When asked what she'd like to do next, Shields simply responded that she'd like to become a better fighter.
She added: "I would love to share a card with Deontay Wilder, Errol Spence."
Shields also admitted that she was looking forward to facing Alicia Napoleon-Espinosa, who was upset on the undercard by Elin Cederroos, but now she welcomes the opportunity to face Cederroos, the new unified super middleweight champ.
Jaron Ennis destroys Bakhtiyar Eyubov in fourth-round TKO; welterweights
The welterweight division has a problem, and his name is Jaron Ennis.
The 22-year-old Philadelphia fighter dropped his opponent with a right hook-straight left combination to the forehead while counterpunching with his back against the ropes. Seconds later, he unleashed a flurry that made Eyubov taste the canvas again. That electrifying output came in just the first round.
Eyubov showed a titanium chin by absorbing power shots, and he even landed some punches of his own over the next couple of rounds, although any thoughts of him digging back into the fight were long gone.
Ennis (25-0, 23 KOs) was relentless in the fourth round. He doled out enough unanswered punishment for the commissioner to order the referee to stop the bout because of the accumulation of punches.

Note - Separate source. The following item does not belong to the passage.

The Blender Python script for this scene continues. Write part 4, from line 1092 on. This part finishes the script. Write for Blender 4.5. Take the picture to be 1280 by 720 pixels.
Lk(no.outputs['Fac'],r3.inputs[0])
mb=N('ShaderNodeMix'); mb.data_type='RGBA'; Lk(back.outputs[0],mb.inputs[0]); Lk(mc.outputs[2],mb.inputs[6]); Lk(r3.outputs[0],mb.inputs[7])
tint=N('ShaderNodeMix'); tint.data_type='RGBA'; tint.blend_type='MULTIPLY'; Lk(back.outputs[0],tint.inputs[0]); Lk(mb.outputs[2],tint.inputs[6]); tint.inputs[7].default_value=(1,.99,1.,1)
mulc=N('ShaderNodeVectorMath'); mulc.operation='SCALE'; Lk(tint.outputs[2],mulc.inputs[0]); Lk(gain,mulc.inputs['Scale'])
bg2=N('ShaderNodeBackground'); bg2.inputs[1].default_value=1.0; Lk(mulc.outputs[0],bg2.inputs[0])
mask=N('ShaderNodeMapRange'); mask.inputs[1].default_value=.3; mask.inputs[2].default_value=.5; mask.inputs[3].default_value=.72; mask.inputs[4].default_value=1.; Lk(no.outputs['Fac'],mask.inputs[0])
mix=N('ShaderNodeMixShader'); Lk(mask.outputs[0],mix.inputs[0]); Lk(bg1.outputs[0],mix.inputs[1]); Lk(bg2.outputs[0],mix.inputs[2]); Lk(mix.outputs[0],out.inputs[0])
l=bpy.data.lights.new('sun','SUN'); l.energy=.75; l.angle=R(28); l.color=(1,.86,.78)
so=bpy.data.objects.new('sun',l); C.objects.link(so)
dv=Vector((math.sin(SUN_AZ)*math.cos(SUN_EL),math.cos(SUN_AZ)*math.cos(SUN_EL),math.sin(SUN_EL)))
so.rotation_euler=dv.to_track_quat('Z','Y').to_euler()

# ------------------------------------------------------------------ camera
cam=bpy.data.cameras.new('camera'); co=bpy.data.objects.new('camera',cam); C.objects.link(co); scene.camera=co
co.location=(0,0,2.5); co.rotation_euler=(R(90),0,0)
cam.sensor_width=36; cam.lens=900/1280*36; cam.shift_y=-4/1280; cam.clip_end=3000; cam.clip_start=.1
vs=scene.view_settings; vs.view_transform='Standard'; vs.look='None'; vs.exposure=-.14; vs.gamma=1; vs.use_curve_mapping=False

Elin Cederroos edges Alicia Napoleon-Espinosa in WBA/IBF women’s super middleweight unification bout
Cederroos landed a short left hook that staggered Napoleon-Espinosa and sent her bouncing off the ropes. The second-round knockdown — the first time Napoleon-Espinosa had tasted canvas — proved to be the difference as Cederroos won the give-and-take battle by a close unanimous decision (95-94 on all three scorecards).